Sunday, November 1, 2009

Happy Halloween

It's 3:15 am (what felt like 4:15am because of daylight savings time). I am by myself (dumb) going home from the most amazing Halloween with the most perfect group ever. (I went to RUSH, if you've never been and are extremely comfortable with your sexuality--whatever it may be--you should go, and dance your ass off.) I am sitting in the Atlantic Avenue station to get on my train. It took a long time for it to come.

Just before it arrived I see these two men. They were about 25. One, who we'll call Shades, was just about functioning and the other, we'll call him Dude, was blacked out, barely walking. Shades drags Dude to the corner of the car, and plops him down in a seat. Dude passes out.

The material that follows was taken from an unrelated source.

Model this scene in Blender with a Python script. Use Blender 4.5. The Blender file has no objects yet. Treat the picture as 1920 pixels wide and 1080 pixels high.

Shades sits halfway across the car from his friend. Shades had on really baggy pants (his fly was wide open, nothing visible, no worries) and a big baggy zip up sweatshirt tied around his waste. He started to dig in his pockets. He wanted to dig into his pants pockets, but he kept digging into his sweatshirt pocket. He was barely standing. He starts screaming profanities, follwed by "I LOST MY SHADES, 200 F*&$ING DOLLARS!!!!!" Play that on repeat in your head, loud, for two hours. That was the majority of my ride.

Intermittently, Shades would walk up and down the subway, empty his pockets (mind you his fly is still open), and take the umbrella (that I believe he just found somewhere) and hit the subway poles with it. Hard. Sometimes he would go over to Dude and whack him on the head too.

I was desperately trying to avoid any sort of eye contact with this man. I did not want to catch his attention at all. All of these observations are out of the corner of my eye. At one point Shades obtained a bag (looked like a woman's purse and I don't think he boarded the train with it) and started taking pills out of it. They were scattering everywhere. He tried to shove some in Dude's mouth, claiming they would make him feel better. Oh dear.

My train ride was extra long that night because the D was running on the N, fail. Nonetheless, I made it home 2 hours later. Alive.

Happy Halloween.


Our trick or treat basket...by the end of the night, it was all gone!